GOAL =
Nothing may be dropped or altered: reproduce all the data.

SOURCE EXCERPT =
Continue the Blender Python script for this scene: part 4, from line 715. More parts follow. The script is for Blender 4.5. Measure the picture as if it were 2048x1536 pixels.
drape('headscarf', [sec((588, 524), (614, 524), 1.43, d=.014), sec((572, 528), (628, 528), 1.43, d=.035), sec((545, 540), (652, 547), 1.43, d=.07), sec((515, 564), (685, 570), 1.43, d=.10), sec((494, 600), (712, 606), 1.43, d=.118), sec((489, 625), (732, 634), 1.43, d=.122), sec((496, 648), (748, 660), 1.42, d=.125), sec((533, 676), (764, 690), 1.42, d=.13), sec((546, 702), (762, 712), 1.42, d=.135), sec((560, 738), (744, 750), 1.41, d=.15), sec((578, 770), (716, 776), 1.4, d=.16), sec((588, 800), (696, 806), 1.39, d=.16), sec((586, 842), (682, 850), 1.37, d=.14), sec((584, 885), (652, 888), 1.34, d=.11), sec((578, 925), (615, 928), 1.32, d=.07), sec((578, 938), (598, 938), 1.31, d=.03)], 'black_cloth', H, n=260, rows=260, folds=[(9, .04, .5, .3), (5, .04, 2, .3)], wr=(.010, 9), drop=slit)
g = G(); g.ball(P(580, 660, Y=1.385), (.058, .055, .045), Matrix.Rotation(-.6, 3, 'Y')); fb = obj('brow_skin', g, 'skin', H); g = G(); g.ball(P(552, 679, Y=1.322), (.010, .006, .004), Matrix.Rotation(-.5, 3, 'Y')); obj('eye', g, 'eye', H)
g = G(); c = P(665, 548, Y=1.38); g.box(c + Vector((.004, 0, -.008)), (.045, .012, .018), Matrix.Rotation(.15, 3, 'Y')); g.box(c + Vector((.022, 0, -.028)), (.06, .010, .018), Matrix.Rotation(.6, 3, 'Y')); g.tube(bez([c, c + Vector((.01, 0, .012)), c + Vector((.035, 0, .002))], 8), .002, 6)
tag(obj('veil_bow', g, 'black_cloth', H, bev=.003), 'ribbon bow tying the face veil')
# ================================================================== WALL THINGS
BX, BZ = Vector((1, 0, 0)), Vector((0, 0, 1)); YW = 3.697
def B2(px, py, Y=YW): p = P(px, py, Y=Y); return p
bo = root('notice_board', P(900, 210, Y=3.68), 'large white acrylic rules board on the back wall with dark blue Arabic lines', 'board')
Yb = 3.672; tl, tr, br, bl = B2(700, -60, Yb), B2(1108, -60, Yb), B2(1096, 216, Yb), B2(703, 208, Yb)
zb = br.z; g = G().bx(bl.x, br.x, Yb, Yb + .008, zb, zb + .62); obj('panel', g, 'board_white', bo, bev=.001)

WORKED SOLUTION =
Continue the Blender Python script for this scene: part 4, from line 715. More parts follow. The script is for Blender 4.5. Measure the picture as if it were 2048x1536 pixels.
drape('headscarf', [sec((588, 524), (614, 524), 1.43, d=.014), sec((572, 528), (628, 528), 1.43, d=.035), sec((545, 540), (652, 547), 1.43, d=.07), sec((515, 564), (685, 570), 1.43, d=.10), sec((494, 600), (712, 606), 1.43, d=.118), sec((489, 625), (732, 634), 1.43, d=.122), sec((496, 648), (748, 660), 1.42, d=.125), sec((533, 676), (764, 690), 1.42, d=.13), sec((546, 702), (762, 712), 1.42, d=.135), sec((560, 738), (744, 750), 1.41, d=.15), sec((578, 770), (716, 776), 1.4, d=.16), sec((588, 800), (696, 806), 1.39, d=.16), sec((586, 842), (682, 850), 1.37, d=.14), sec((584, 885), (652, 888), 1.34, d=.11), sec((578, 925), (615, 928), 1.32, d=.07), sec((578, 938), (598, 938), 1.31, d=.03)], 'black_cloth', H, n=260, rows=260, folds=[(9, .04, .5, .3), (5, .04, 2, .3)], wr=(.010, 9), drop=slit)
g = G(); g.ball(P(580, 660, Y=1.385), (.058, .055, .045), Matrix.Rotation(-.6, 3, 'Y')); fb = obj('brow_skin', g, 'skin', H); g = G(); g.ball(P(552, 679, Y=1.322), (.010, .006, .004), Matrix.Rotation(-.5, 3, 'Y')); obj('eye', g, 'eye', H)
g = G(); c = P(665, 548, Y=1.38); g.box(c + Vector((.004, 0, -.008)), (.045, .012, .018), Matrix.Rotation(.15, 3, 'Y')); g.box(c + Vector((.022, 0, -.028)), (.06, .010, .018), Matrix.Rotation(.6, 3, 'Y')); g.tube(bez([c, c + Vector((.01, 0, .012)), c + Vector((.035, 0, .002))], 8), .002, 6)
tag(obj('veil_bow', g, 'black_cloth', H, bev=.003), 'ribbon bow tying the face veil')
# ================================================================== WALL THINGS
BX, BZ = Vector((1, 0, 0)), Vector((0, 0, 1)); YW = 3.697
def B2(px, py, Y=YW): p = P(px, py, Y=Y); return p
bo = root('notice_board', P(900, 210, Y=3.68), 'large white acrylic rules board on the back wall with dark blue Arabic lines', 'board')
Yb = 3.672; tl, tr, br, bl = B2(700, -60, Yb), B2(1108, -60, Yb), B2(1096, 216, Yb), B2(703, 208, Yb)
zb = br.z; g = G().bx(bl.x, br.x, Yb, Yb + .008, zb, zb + .62); obj('panel', g, 'board_white', bo, bev=.001)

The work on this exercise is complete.